EXERCISE GOAL:
Can all of these lines be returned exactly?

>> BEGIN RECORDED INFORMATION

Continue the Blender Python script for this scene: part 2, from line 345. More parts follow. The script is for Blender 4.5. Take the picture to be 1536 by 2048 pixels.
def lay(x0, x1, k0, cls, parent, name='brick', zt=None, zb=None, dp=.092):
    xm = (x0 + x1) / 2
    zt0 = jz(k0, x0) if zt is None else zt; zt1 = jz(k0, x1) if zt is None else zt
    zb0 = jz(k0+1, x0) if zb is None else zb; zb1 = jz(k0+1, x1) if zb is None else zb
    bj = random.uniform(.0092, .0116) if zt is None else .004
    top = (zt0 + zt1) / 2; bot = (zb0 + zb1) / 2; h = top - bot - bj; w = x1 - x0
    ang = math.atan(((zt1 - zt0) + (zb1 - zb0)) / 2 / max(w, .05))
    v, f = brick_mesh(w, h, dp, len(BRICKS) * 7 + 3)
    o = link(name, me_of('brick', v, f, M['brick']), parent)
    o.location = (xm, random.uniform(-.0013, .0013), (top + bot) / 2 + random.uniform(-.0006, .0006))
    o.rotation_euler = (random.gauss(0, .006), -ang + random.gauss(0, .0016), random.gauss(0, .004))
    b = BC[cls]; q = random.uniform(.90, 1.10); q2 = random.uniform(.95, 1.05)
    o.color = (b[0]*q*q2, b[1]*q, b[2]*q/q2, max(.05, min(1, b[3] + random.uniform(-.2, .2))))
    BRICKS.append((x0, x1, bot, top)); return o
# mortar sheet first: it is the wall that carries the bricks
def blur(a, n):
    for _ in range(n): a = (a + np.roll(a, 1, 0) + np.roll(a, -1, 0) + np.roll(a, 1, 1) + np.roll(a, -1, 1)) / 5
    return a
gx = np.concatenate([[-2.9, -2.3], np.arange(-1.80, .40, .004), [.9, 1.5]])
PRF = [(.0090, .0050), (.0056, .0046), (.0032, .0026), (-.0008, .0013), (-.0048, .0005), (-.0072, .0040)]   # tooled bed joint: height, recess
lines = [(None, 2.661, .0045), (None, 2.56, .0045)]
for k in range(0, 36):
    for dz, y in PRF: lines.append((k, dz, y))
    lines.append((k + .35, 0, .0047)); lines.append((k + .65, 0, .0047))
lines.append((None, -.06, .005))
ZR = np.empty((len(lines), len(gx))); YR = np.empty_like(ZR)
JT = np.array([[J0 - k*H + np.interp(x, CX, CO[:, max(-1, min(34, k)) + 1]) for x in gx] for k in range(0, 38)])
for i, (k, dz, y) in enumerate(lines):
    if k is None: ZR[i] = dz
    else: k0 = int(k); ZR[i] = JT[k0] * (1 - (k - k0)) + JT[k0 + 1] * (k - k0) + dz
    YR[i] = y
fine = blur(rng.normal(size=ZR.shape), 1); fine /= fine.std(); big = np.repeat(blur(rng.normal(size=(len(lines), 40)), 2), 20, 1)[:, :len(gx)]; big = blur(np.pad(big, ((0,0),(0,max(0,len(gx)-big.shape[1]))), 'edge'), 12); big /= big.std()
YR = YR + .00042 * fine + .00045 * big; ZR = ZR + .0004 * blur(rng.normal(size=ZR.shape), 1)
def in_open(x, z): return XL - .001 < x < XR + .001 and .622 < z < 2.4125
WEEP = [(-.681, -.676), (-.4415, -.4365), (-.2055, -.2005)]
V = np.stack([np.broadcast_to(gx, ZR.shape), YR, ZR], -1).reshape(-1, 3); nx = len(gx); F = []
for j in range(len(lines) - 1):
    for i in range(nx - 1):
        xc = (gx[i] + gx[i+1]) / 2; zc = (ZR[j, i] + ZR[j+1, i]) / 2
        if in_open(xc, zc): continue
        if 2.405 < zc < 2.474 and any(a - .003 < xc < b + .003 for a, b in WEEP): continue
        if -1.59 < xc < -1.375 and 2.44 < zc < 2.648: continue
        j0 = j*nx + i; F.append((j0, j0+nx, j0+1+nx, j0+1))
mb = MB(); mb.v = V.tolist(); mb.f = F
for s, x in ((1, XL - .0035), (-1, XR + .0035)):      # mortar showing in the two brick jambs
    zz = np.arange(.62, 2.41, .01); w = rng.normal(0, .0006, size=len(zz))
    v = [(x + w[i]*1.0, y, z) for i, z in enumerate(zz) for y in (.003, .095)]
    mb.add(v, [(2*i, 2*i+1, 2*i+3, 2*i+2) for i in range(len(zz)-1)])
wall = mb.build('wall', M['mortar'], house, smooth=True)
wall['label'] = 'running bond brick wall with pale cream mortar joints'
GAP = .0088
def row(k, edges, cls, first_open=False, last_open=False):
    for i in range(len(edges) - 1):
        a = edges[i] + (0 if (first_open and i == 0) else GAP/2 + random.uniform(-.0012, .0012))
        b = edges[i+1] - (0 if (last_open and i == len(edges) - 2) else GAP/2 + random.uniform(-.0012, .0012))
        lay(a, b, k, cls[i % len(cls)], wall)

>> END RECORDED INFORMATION

WORKED ANSWER:
Continue the Blender Python script for this scene: part 2, from line 345. More parts follow. The script is for Blender 4.5. Take the picture to be 1536 by 2048 pixels.
def lay(x0, x1, k0, cls, parent, name='brick', zt=None, zb=None, dp=.092):
    xm = (x0 + x1) / 2
    zt0 = jz(k0, x0) if zt is None else zt; zt1 = jz(k0, x1) if zt is None else zt
    zb0 = jz(k0+1, x0) if zb is None else zb; zb1 = jz(k0+1, x1) if zb is None else zb
    bj = random.uniform(.0092, .0116) if zt is None else .004
    top = (zt0 + zt1) / 2; bot = (zb0 + zb1) / 2; h = top - bot - bj; w = x1 - x0
    ang = math.atan(((zt1 - zt0) + (zb1 - zb0)) / 2 / max(w, .05))
    v, f = brick_mesh(w, h, dp, len(BRICKS) * 7 + 3)
    o = link(name, me_of('brick', v, f, M['brick']), parent)
    o.location = (xm, random.uniform(-.0013, .0013), (top + bot) / 2 + random.uniform(-.0006, .0006))
    o.rotation_euler = (random.gauss(0, .006), -ang + random.gauss(0, .0016), random.gauss(0, .004))
    b = BC[cls]; q = random.uniform(.90, 1.10); q2 = random.uniform(.95, 1.05)
    o.color = (b[0]*q*q2, b[1]*q, b[2]*q/q2, max(.05, min(1, b[3] + random.uniform(-.2, .2))))
    BRICKS.append((x0, x1, bot, top)); return o
# mortar sheet first: it is the wall that carries the bricks
def blur(a, n):
    for _ in range(n): a = (a + np.roll(a, 1, 0) + np.roll(a, -1, 0) + np.roll(a, 1, 1) + np.roll(a, -1, 1)) / 5
    return a
gx = np.concatenate([[-2.9, -2.3], np.arange(-1.80, .40, .004), [.9, 1.5]])
PRF = [(.0090, .0050), (.0056, .0046), (.0032, .0026), (-.0008, .0013), (-.0048, .0005), (-.0072, .0040)]   # tooled bed joint: height, recess
lines = [(None, 2.661, .0045), (None, 2.56, .0045)]
for k in range(0, 36):
    for dz, y in PRF: lines.append((k, dz, y))
    lines.append((k + .35, 0, .0047)); lines.append((k + .65, 0, .0047))
lines.append((None, -.06, .005))
ZR = np.empty((len(lines), len(gx))); YR = np.empty_like(ZR)
JT = np.array([[J0 - k*H + np.interp(x, CX, CO[:, max(-1, min(34, k)) + 1]) for x in gx] for k in range(0, 38)])
for i, (k, dz, y) in enumerate(lines):
    if k is None: ZR[i] = dz
    else: k0 = int(k); ZR[i] = JT[k0] * (1 - (k - k0)) + JT[k0 + 1] * (k - k0) + dz
    YR[i] = y
fine = blur(rng.normal(size=ZR.shape), 1); fine /= fine.std(); big = np.repeat(blur(rng.normal(size=(len(lines), 40)), 2), 20, 1)[:, :len(gx)]; big = blur(np.pad(big, ((0,0),(0,max(0,len(gx)-big.shape[1]))), 'edge'), 12); big /= big.std()
YR = YR + .00042 * fine + .00045 * big; ZR = ZR + .0004 * blur(rng.normal(size=ZR.shape), 1)
def in_open(x, z): return XL - .001 < x < XR + .001 and .622 < z < 2.4125
WEEP = [(-.681, -.676), (-.4415, -.4365), (-.2055, -.2005)]
V = np.stack([np.broadcast_to(gx, ZR.shape), YR, ZR], -1).reshape(-1, 3); nx = len(gx); F = []
for j in range(len(lines) - 1):
    for i in range(nx - 1):
        xc = (gx[i] + gx[i+1]) / 2; zc = (ZR[j, i] + ZR[j+1, i]) / 2
        if in_open(xc, zc): continue
        if 2.405 < zc < 2.474 and any(a - .003 < xc < b + .003 for a, b in WEEP): continue
        if -1.59 < xc < -1.375 and 2.44 < zc < 2.648: continue
        j0 = j*nx + i; F.append((j0, j0+nx, j0+1+nx, j0+1))
mb = MB(); mb.v = V.tolist(); mb.f = F
for s, x in ((1, XL - .0035), (-1, XR + .0035)):      # mortar showing in the two brick jambs
    zz = np.arange(.62, 2.41, .01); w = rng.normal(0, .0006, size=len(zz))
    v = [(x + w[i]*1.0, y, z) for i, z in enumerate(zz) for y in (.003, .095)]
    mb.add(v, [(2*i, 2*i+1, 2*i+3, 2*i+2) for i in range(len(zz)-1)])
wall = mb.build('wall', M['mortar'], house, smooth=True)
wall['label'] = 'running bond brick wall with pale cream mortar joints'
GAP = .0088
def row(k, edges, cls, first_open=False, last_open=False):
    for i in range(len(edges) - 1):
        a = edges[i] + (0 if (first_open and i == 0) else GAP/2 + random.uniform(-.0012, .0012))
        b = edges[i+1] - (0 if (last_open and i == len(edges) - 2) else GAP/2 + random.uniform(-.0012, .0012))
        lay(a, b, k, cls[i % len(cls)], wall)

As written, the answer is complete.